The standing committee on the status of women tabled its report Thursday following a 15-month study of women’s economic security.


It found women’s employment and wage potential are being undermined in Canada by a wide variety of systemic and structural barriers, including bias, gender-based violence, the wage gap and a lack of adequate access to child care.


The report includes 86 recommendations to government for changes, including a call for immediate implementation of federal pay equity legislation and for the government to request that all provincial and territorial labour ministers do the same.


A number of recommendations also addressed the many factors that contribute to the wage gap between men and women.


Measures that would help close the gap include more support for child care, especially in rural, remote and marginalized communities, the report said. It also maintained that more flexible child care options are needed for single parents and parents who work irregular hours and shift work.


“Child care is a huge issue for women in being able to maintain their salaries as they’re working,” said Liberal MP Pam Damoff, one of the vice-chairs of the committee.


“Allowing women to have high quality, affordable child care that suits their needs, which is something we’ve recommended … will allow them to continue to work and advance in their workplace.”

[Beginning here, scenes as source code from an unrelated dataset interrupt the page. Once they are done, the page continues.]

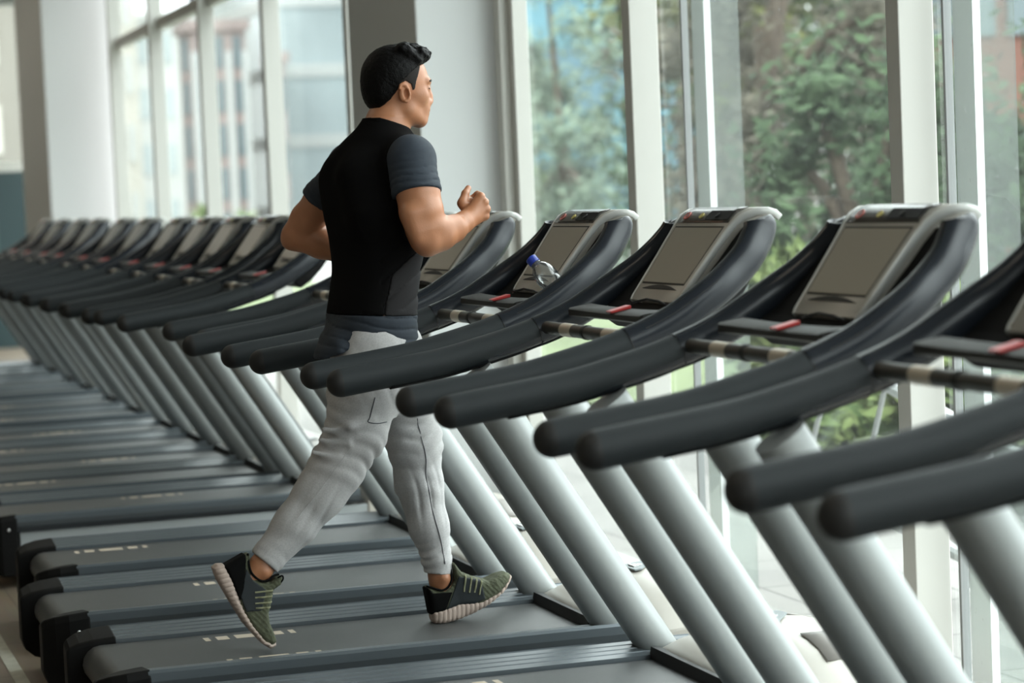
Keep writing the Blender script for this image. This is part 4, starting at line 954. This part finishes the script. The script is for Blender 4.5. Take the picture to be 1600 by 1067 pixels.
shoe(6.60, [(1.8034,6.6000,0.2745),(1.8086,6.6000,0.2630),(1.8351,6.6000,0.2605),(1.8832,6.6000,0.2688),(1.9240,6.6000,0.2826),(1.9711,6.6000,0.3051),(2.0209,6.6000,0.3395),(2.0496,6.6000,0.3741),(2.0441,6.6000,0.3820),(2.0298,6.6000,0.3647),(2.0016,6.6000,0.3394),(1.9467,6.6000,0.3166),(1.8835,6.6000,0.3169),(1.8371,6.6000,0.3046),(1.8008,6.6000,0.2988)],
     [(1.8004,6.6000,0.2914),(1.7905,6.6000,0.3623),(1.7965,6.6000,0.3691),(1.8133,6.6000,0.3639),(1.8396,6.6000,0.3569),(1.8590,6.6000,0.3653),(1.8712,6.6000,0.3808),(1.8676,6.6000,0.4273),(1.8717,6.6000,0.4343),(1.8842,6.6000,0.4166),(1.8951,6.6000,0.4027),(1.9381,6.6000,0.3822),(1.9703,6.6000,0.3719),(1.9899,6.6000,0.3794),(2.0037,6.6000,0.3856),(2.0271,6.6000,0.3910),(2.0423,6.6000,0.3841),(2.0456,6.6000,0.3726),(2.0013,6.6000,0.3320),(1.9462,6.6000,0.3074),(1.8831,6.6000,0.3095),(1.8367,6.6000,0.2954)],
     (1.7998,6.6000,0.2767), (2.0476,6.6000,0.3743), [(1.7747,6.6000,0.3895),(1.8051,6.6000,0.3518),(1.8621,6.6000,0.3503),(1.8408,6.6000,0.3005),(1.7790,6.6000,0.2787)], [(1.8813,6.6000,0.3947),(1.9457,6.6000,0.3797),(1.9566,6.6000,0.3231),(1.9234,6.6000,0.3113),(1.8427,6.6000,0.3004),(1.8661,6.6000,0.3536)],
     [((1.8945,6.6000,0.3492),(1.9027,6.6000,0.4020)),((1.9097,6.6000,0.3459),(1.9195,6.6000,0.3931)),((1.9249,6.6000,0.3445),(1.9345,6.6000,0.3863)),((1.9380,6.6000,0.3378),(1.9477,6.6000,0.3814))], (1.76,6.52,.24),(2.10,6.68,.46), 'olive and black left running shoe, heel just above the belt', [((1.7882,6.5700,0.3724),.024),((1.8050,6.5700,0.3672),.030),((1.8310,6.5700,0.3584),.034),((1.8504,6.5700,0.3667),.034),((1.8617,6.5700,0.3859),.031),((1.8619,6.5700,0.4098),.026),((1.8611,6.5700,0.4337),.014)])
shoe(6.43, [(1.1521,6.4300,0.5025),(1.1647,6.4300,0.5110),(1.1822,6.4300,0.5103),(1.2028,6.4300,0.4666),(1.2208,6.4300,0.4072),(1.2333,6.4300,0.3745),(1.2526,6.4300,0.3376),(1.2807,6.4300,0.2980),(1.3047,6.4300,0.2816),(1.3155,6.4300,0.2840),(1.3167,6.4300,0.2733),(1.3004,6.4300,0.2668),(1.2748,6.4300,0.2862),(1.2299,6.4300,0.3433),(1.1961,6.4300,0.4043),(1.1626,6.4300,0.4702)],
     [(1.1819,6.4300,0.5051),(1.2394,6.4300,0.5315),(1.2536,6.4300,0.5338),(1.2521,6.4300,0.5042),(1.2578,6.4300,0.4774),(1.2832,6.4300,0.4541),(1.3043,6.4300,0.4522),(1.3208,6.4300,0.4630),(1.3387,6.4300,0.4650),(1.3341,6.4300,0.4443),(1.3121,6.4300,0.4304),(1.3055,6.4300,0.4047),(1.2948,6.4300,0.3687),(1.2971,6.4300,0.3422),(1.3096,6.4300,0.3093),(1.3173,6.4300,0.2856),(1.3044,6.4300,0.2763),(1.2770,6.4300,0.2948),(1.2471,6.4300,0.3329),(1.2278,6.4300,0.3715),(1.2138,6.4300,0.4079),(1.1974,6.4300,0.4653)],
     (1.1608,6.4300,0.5018), (1.3149,6.4300,0.2735), [(1.1595,6.4300,0.5123),(1.2403,6.4300,0.5490),(1.2405,6.4300,0.5175),(1.2315,6.4300,0.4448),(1.2193,6.4300,0.4109),(1.2005,6.4300,0.4563)], [(1.2394,6.4300,0.4966),(1.2571,6.4300,0.4617),(1.2910,6.4300,0.4341),(1.2741,6.4300,0.3795),(1.2318,6.4300,0.3799),(1.2197,6.4300,0.4196)],
     [((1.2590,6.4300,0.4300),(1.3068,6.4300,0.4309)),((1.2583,6.4300,0.4160),(1.3043,6.4300,0.4153)),((1.2575,6.4300,0.4003),(1.3017,6.4300,0.3997)),((1.2587,6.4300,0.3879),(1.2975,6.4300,0.3861))], (1.12,6.35,.24),(1.36,6.51,.58), 'olive and black right running shoe, toe pointing down', [((1.2476,6.4000,0.5348),.022),((1.2472,6.4000,0.5087),.031),((1.2537,6.4000,0.4819),.034),((1.2772,6.4000,0.4598),.034),((1.2983,6.4000,0.4588),.031),((1.3147,6.4000,0.4687),.026),((1.3307,6.4000,0.4698),.014)])
lp = strip([(1.3250,6.4000,0.4634),(1.3366,6.3950,0.4683),(1.3378,6.3950,0.4577),(1.3278,6.4000,0.4474),(1.3183,6.4050,0.4492)], .0024, 'lace_loop', M['shoe_black'], man)
# ------------------------------------------------------------------ camera
cam = bpy.data.cameras.new('camera'); co = bpy.data.objects.new('camera', cam); link(co); sc.camera = co
cam.sensor_width = 36; cam.lens = 85.0; cam.clip_end = 600; cam.clip_start = .05
co.matrix_world = Matrix(((0.9520065, 0.0594504, -0.3002488, 0.0), (-0.303078, 0.0460929, -0.9518504, 0.0), (-0.0427486, 0.9971665, 0.0618989, 1.48), (0.0, 0.0, 0.0, 1.0)))
cam.dof.use_dof = True; cam.dof.focus_distance = 6.62; cam.dof.aperture_fstop = 3.0; cam.dof.aperture_blades = 0
vs = sc.view_settings; sc.display_settings.display_device = 'sRGB'
vs.view_transform = 'Standard'; vs.look = 'None'; vs.exposure = EXPO; vs.gamma = 1; vs.use_curve_mapping = False
try:
    sc.cycles.use_denoising = True; sc.cycles.max_bounces = 10; sc.cycles.transparent_max_bounces = 16; sc.cycles.diffuse_bounces = 4; sc.cycles.glossy_bounces = 4; sc.cycles.sample_clamp_indirect = 6
except Exception: pass
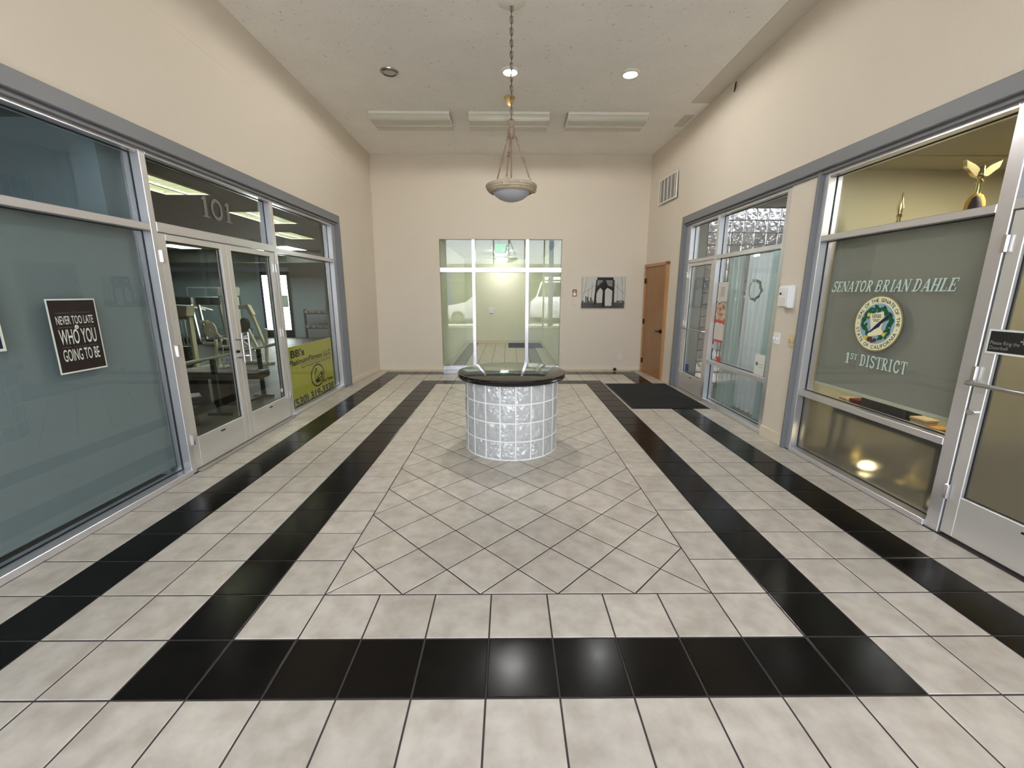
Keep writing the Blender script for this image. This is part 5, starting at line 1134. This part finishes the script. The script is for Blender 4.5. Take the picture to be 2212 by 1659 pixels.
# ------------------------------------------------------------------ signs on the left glass
FLg = deeper(-9.1, -9.33, 1)
t = thing('motto_poster', 'black motto poster with a white border on the shaded left window', 'poster')
obj('border', B().rect(3.15, 4.2, 3.6, 5.17, FLg, .0, .008), M_OFFWH, t); obj('sheet', B().rect(3.18, 4.17, 3.635, 5.14, FLg, .008, .012), M_POSTER, t)
mx_ = 3.675
for st, zz, hh, bo in (('NEVER TOO LATE', 4.64, .25, .006), ('WHO YOU', 4.22, .45, .008), ('GOING TO BE', 3.86, .36, .006)):
    obj('lettering', B().text(st, FLg, mx_, zz, hh, .014, bold=bo, width=.8), M_OFFWH, t, normals=False)
obj('dot', B().disc(mx_, 4.57, .045, FLg, .012, .015, 16), M_OFFWH, t)
b = B().text("IT'S", FLg, mx_, 4.85, .07, .014, width=.09).text('BE', FLg, mx_, 4.55, .045, .0165).text('WHAT YOU WERE', FLg, mx_, 4.13, .055, .014, width=.3)
for z in (4.87, 4.57, 4.15):
    hw_ = .2 if z == 4.15 else .08
    b.rect(mx_ - .39, mx_ - hw_, z, z + .012, FLg, .012, .0135).rect(mx_ + hw_, mx_ + .39, z, z + .012, FLg, .012, .0135)
obj('small_lettering', b, M_DIMINK, t, normals=False, kind='stuff')
t = thing('navy_poster', 'navy poster with a white border at the very edge of the shaded window', 'poster')
obj('border', B().rect(1.2, 2.3, 4.23, 5.7, FLg, 0, .008), M_OFFWH, t); obj('sheet', B().rect(1.25, 2.25, 4.28, 5.65, FLg, .008, .012), M_NAVY, t)
FY = deeper(-9.1, -9.4, 1)
t = thing('gym_sign', 'yellow advertising board behind the gym window', 'sign')
obj('board', B().rect(12.12, 16.78, .14, 3.0, FY, -.03, 0), M_YSIGN, t)
b = B().text("BB's", FY, 12.5, 2.52, .44, .004, bold=.04, align='L', width=1.25).text('PlatinumFitness LLC', FY, 16.6, 2.17, .34, .004, bold=.025, align='R', width=4.3)
b.text('Injury Prevention, Personal Training Service', FY, 16.55, 1.93, .15, .004, bold=.015, align='R', width=3.2).rect(13.3, 16.6, 2.08, 2.1, FY, .0, .004)
b.text('Rob Young', FY, 16.6, .86, .19, .004, bold=.03, align='R', width=1.15).text('(530) 319-3338', FY, 16.65, .32, .52, .004, bold=.04, align='R', width=4.35)
obj('lettering', b, M_INK, t, normals=False); b = B(); n = 40
for k in range(n):
    a, c = 2 * math.pi * k / n, 2 * math.pi * (k + 1) / n
    b.prism([(14.9 + .72 * math.cos(a), 1.33 + .56 * math.sin(a)), (14.9 + .72 * math.cos(c), 1.33 + .56 * math.sin(c)), (14.9 + .64 * math.cos(c), 1.33 + .49 * math.sin(c)), (14.9 + .64 * math.cos(a), 1.33 + .49 * math.sin(a))], FY, 0, .004)
arm = [(-.2, -.36), (-.3, -.15), (-.3, .1), (-.25, .28), (-.2, .36), (-.08, .38), (-.04, .3), (-.08, .2), (-.1, .08), (-.04, -.06), (.1, .0), (.26, .02), (.4, .1), (.52, .14), (.56, -.1), (.46, -.26), (.2, -.36)]
b.prism([(14.9 + x, 1.33 + y) for x, y in arm], FY, 0, .004)
obj('arm_emblem', b, M_INK, t, normals=False)
b = B().prism([(14.9 + x, 1.33 + y) for x, y in ((-.24, -.2), (-.24, .1), (-.17, .26), (-.1, .3), (-.12, .1), (-.08, -.12))], FY, .004, .006).prism([(14.9 + x, 1.33 + y) for x, y in ((.0, -.1), (.2, -.04), (.36, 0), (.34, -.1), (.15, -.14))], FY, .004, .006).prism([(14.9 + x, 1.33 + y) for x, y in ((.06, -.24), (.3, -.18), (.4, -.2), (.3, -.28))], FY, .004, .006)
obj('arm_highlight', b, M_YSIGN, t)

# ------------------------------------------------------------------ entrance and car park behind the viewer (seen in reflections)
w10 = thing('added_suite_window', 'added unseen front window letting daylight into the suite behind the grey shade', 'window', kind='structure')  # unseen opening added so daylight brightens the suite
obj('glass_pane', B().box(-19, -10.6, Y0 - .5, Y0 - .48, 2, 8.6), M_GLASS, w10); obj('mullion', B().box(-14.9, -14.7, Y0 - .6, Y0 - .4, 2, 8.6), M_ALU, w10)
w9 = thing('window_9', 'tall entrance glazing behind the viewer', 'window', kind='structure')
for x in (-8.8, -4.6, -1.9, 2.6, 5.4, 9.5): obj('mullion', B().box(x, x + .2, Y0 - .4, Y0 - .05, 0, 13), M_ALU, w9, bev=.012)
for z in (0, 7.0, 12.8): obj('transom_bar', B().box(-8.6, 9.5, Y0 - .38, Y0 - .07, z, z + .2), M_ALU, w9, bev=.012)
tag(obj('ground', B().box(-130, 130, -160, -10.4, -.6, -.32), M_ASPH), 'grey car park surface outside the entrance', 'ground', kind='structure')
tag(obj('sidewalk', B().box(-60, 60, -22, -10.45, -.32, -.06), M_CONC), 'pale concrete walk outside the entrance', 'sidewalk', kind='structure')
tag(obj('roof_slab', B().box(-42, 4.6, Y0 - .6, 47, 14.35, 14.7).box(4.6, 28, Y0 - .6, 19.6, 14.35, 14.7).box(4.6, 10.6, 19.6, 24.2, 14.35, 14.7), M_EXTW), 'flat roof over the building', 'roof', kind='structure')
tag(obj('facade', B().box(-42, -19, Y0 - .7, Y0 - .4, -.4, 14.7).box(-10.6, -9.7, Y0 - .7, Y0 - .4, -.4, 14.7).box(-19, -10.6, Y0 - .7, Y0 - .4, -.4, 2).box(-19, -10.6, Y0 - .7, Y0 - .4, 8.6, 14.7).box(10.7, 28, Y0 - .7, Y0 - .4, -.4, 14.7), M_EXTW), 'plain outer front of the building', 'wall', kind='structure')
t = thing('carport', 'long grey-green carport building across the car park', 'building', (0, -64, -.5))
obj('back_wall', B().box(-70, 70, -1, 0, 0, 13), mat('far_facade', (84, 92, 84), .9), t); obj('fascia', B().box(-70, 70, 0, 6, 11.2, 13), mat('far_fascia', (150, 150, 140), .8), t)
for x in range(-60, 61, 15): obj('post', B().box(x - .3, x + .3, 5.2, 5.8, 0, 11.2), M_POST, t)
tag(obj('blue_post', B().box(-.35, .35, -.35, .35, 0, 13.5), M_POST, loc=(7.2, -17, -.1)), 'blue painted post outside the entrance, mirrored in the right rear pane', 'post')
def vehicle(name, label, cat, loc, prof, win, wheels, wid, rz=0, screen=None):
    t = thing(name, label, cat, loc, rz)
    obj('body', B().prism(prof, ((0, wid / 2, 0), (1, 0, 0), (0, 0, 1)), 0, wid), M_CARW, t, bev=.12, seg=2, smooth=40)
    for q in win:
        obj('side_window', B().prism(q, ((0, wid / 2 + .02, 0), (1, 0, 0), (0, 0, 1)), 0, -.03 + .01), M_CARG, t); obj('side_window', B().prism(q, ((0, -wid / 2 - .01, 0), (1, 0, 0), (0, 0, 1)), 0, .02), M_CARG, t)
    if screen: obj('windscreen', B().prism(screen, ((0, wid / 2 - .5, 0), (1, 0, 0), (0, 0, 1)), 0, wid - 1), M_CARG, t)
    for x in wheels:
        for sg in (-1, 1):
            wl = obj('wheel', B().cyl((0, -.35, 0), (0, .35, 0), 1.15, n=28), M_TYRE, t, smooth=40, loc=(x, sg * (wid / 2 - .3), 1.15)); obj('hub_cap', B().cyl((0, sg * .3, 0), (0, sg * .38, 0), .72, n=24), M_STEEL, wl, smooth=40)
    return t
vehicle('car', 'white estate car parked outside, mirrored in the left rear pane', 'car', (-4.6, -30, -.32), [(-7.4, .8), (-7.5, 2.4), (-7.1, 3.3), (-6.2, 5.2), (-5.4, 5.7), (.6, 5.6), (3.2, 3.9), (6.8, 3.2), (7.4, 2.4), (7.4, .9)], [[(-6.0, 3.7), (-5.3, 5.1), (-2.6, 5.2), (-2.6, 3.7)], [(-2.3, 3.7), (-2.3, 5.2), (.4, 5.1), (2.2, 3.8)]], (-4.6, 4.6), 6.0, R(180))
vehicle('van', 'tall white van parked outside, mirrored in the right rear pane', 'van', (12.2, -38, -.32), [(-9.5, .9), (-9.6, 8.0), (-9.0, 8.8), (3.0, 8.9), (5.0, 7.6), (7.0, 4.9), (9.2, 4.1), (9.6, 2.6), (9.5, .9)], [[(2.2, 4.8), (2.2, 7.2), (4.4, 7.1), (6.0, 4.9)]], (-6.2, 6.4), 6.6, R(120), [(5.0, 7.62), (6.98, 4.98), (7.06, 5.04), (5.08, 7.68)])
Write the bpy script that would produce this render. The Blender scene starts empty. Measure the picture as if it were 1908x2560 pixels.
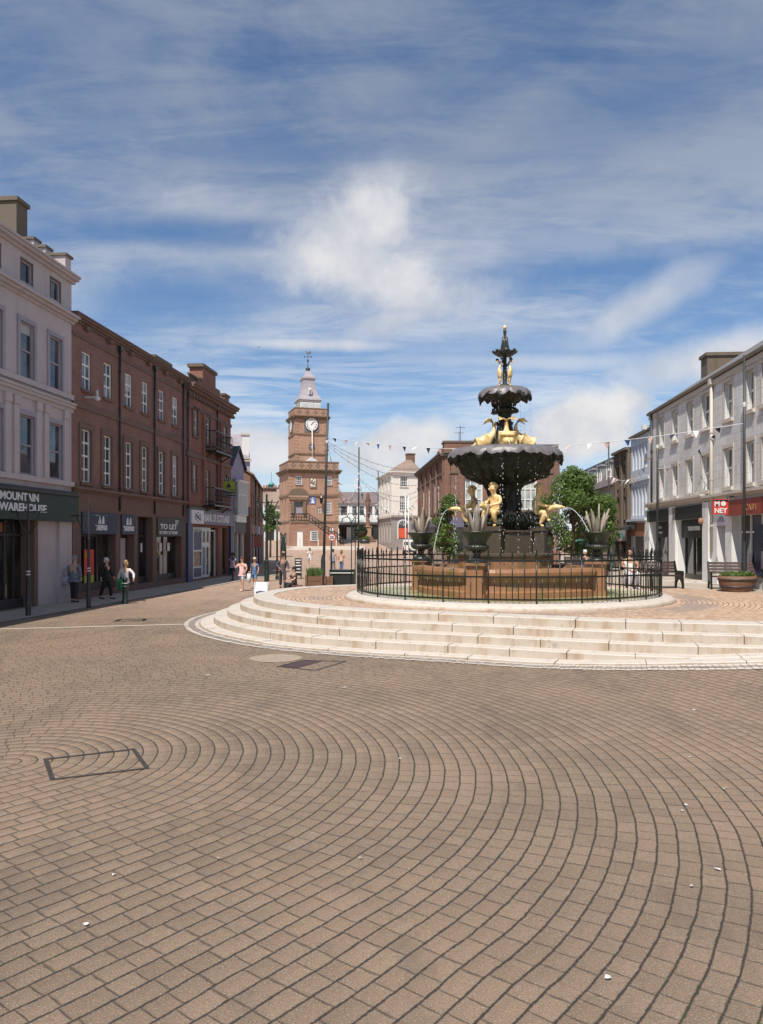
import bpy, bmesh, math, random
from mathutils import Vector, Matrix, noise as mnoise
R = math.radians
random.seed(7)
S = bpy.context.scene
COL = S.collection

# ------------------------------------------------------------------ camera, sky, sun, exposure
CX, HY, F, CAMZ = 954.0, 1348.0, 1900.0, 2.5       # photo pixel centre, horizon row, focal length in photo pixels, eye height
cam_d = bpy.data.cameras.new('camera'); cam = bpy.data.objects.new('camera', cam_d); COL.objects.link(cam)
cam.location = (0, 0, CAMZ); cam.rotation_euler = (R(90), 0, 0)
cam_d.sensor_fit = 'VERTICAL'; cam_d.sensor_height = 36.0; cam_d.lens = 36.0 * F / 2560.0
cam_d.shift_y = (HY - 1280.0) / 2560.0
cam_d.clip_start = 0.1; cam_d.clip_end = 3000
S.camera = cam
SUN_EL, SUN_AZ = R(57), R(22)                       # light travels towards +Y, turned SUN_AZ towards +X
sun_d = bpy.data.lights.new('sun', 'SUN'); sun_d.energy = 4.3; sun_d.angle = R(0.5); sun_d.color = (1.0, 0.94, 0.84)
sun = bpy.data.objects.new('sun', sun_d); COL.objects.link(sun)
tr = Vector((math.sin(SUN_AZ) * math.cos(SUN_EL), math.cos(SUN_AZ) * math.cos(SUN_EL), -math.sin(SUN_EL)))
sun.rotation_euler = tr.to_track_quat('-Z', 'Y').to_euler()
S.view_settings.view_transform = 'Standard'; S.view_settings.look = 'None'
S.view_settings.exposure = 0.32; S.view_settings.gamma = 1.0
S.cycles.max_bounces = 6; S.cycles.use_denoising = True
S.cycles.sample_clamp_indirect = 6.0

class NT:
    """small node-tree writer"""
    def __init__(s, tree): s.t = tree; s.n = tree.nodes; s.l = tree.links
    def node(s, kind, **kw):
        o = s.n.new(kind)
        for k, v in kw.items():
            if k == 'ins':
                for i, val in v.items(): s.put(o.inputs[i], val)
            else: setattr(o, k, v)
        return o
    def put(s, sock, v):
        if isinstance(v, bpy.types.NodeSocket): s.l.new(v, sock)
        elif hasattr(sock, 'default_value'):
            if isinstance(v, (tuple, list)) and len(v) == 3 and sock.type == 'RGBA': v = (*v, 1)
            sock.default_value = v
    def m(s, op, a, b=0.0, c=0.0, clamp=False):
        o = s.node('ShaderNodeMath', operation=op, use_clamp=clamp); s.put(o.inputs[0], a); s.put(o.inputs[1], b); s.put(o.inputs[2], c)
        return o.outputs[0]
    def vm(s, op, a, b=(0, 0, 0)):
        o = s.node('ShaderNodeVectorMath', operation=op); s.put(o.inputs[0], a); s.put(o.inputs[1], b); return o.outputs[0]
    def xyz(s, v):
        o = s.node('ShaderNodeSeparateXYZ'); s.put(o.inputs[0], v); return o.outputs
    def comb(s, x, y, z=0.0):
        o = s.node('ShaderNodeCombineXYZ'); s.put(o.inputs[0], x); s.put(o.inputs[1], y); s.put(o.inputs[2], z); return o.outputs[0]
    def mix(s, f, a, b, typ='RGBA', blend='MIX'):
        o = s.node('ShaderNodeMix', data_type=typ)
        if typ == 'RGBA': o.blend_type = blend; ia, ib, oo = 6, 7, 2
        else: ia, ib, oo = 2, 3, 0
        s.put(o.inputs[0], f); s.put(o.inputs[ia], a); s.put(o.inputs[ib], b); return o.outputs[oo]
    def noise(s, v, scale, detail=4.0, rough=0.55, out=0, dist=0.0):
        o = s.node('ShaderNodeTexNoise'); s.put(o.inputs['Vector'], v); s.put(o.inputs['Scale'], scale); s.put(o.inputs['Detail'], detail)
        s.put(o.inputs['Roughness'], rough); s.put(o.inputs['Distortion'], dist); return o.outputs[out]
    def step(s, x, a, b, lo=0.0, hi=1.0):
        o = s.node('ShaderNodeMapRange', interpolation_type='SMOOTHSTEP'); s.put(o.inputs[0], x); s.put(o.inputs[1], a); s.put(o.inputs[2], b)
        s.put(o.inputs[3], lo); s.put(o.inputs[4], hi); return o.outputs[0]

def px_dir(px, py): return math.atan2(px - CX, F), math.atan2(HY - py, math.hypot(F, px - CX))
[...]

NDP women’s equality critic Sheila Malcolmson, a committee co-chair, said witnesses described a vicious cycle of economic injustice that face women in Canada. She wants the government to act immediately to adopt the recommendations.


The NDP also tabled a supplementary report with even more calls for change. “Women have been calling for such change for decades, it’s past time for government to step up and immediately implement the recommendations,” Malcolmson said.


“We’ve got concrete measure that the government, if it implemented now, it would be putting its money where its mouth is, it would be walking its talk on feminism and the economy and women in our country would do better.”


Other recommendations in the report include: more support and study to address barriers that exist for women in male-dominated, high-income sectors; gender equity provisions on all projects and programs that receive federal funding that, if violated, would result in loss of funding; more Crown investment in women’s entrepreneurship and more programs for the integration of female economic class immigrants.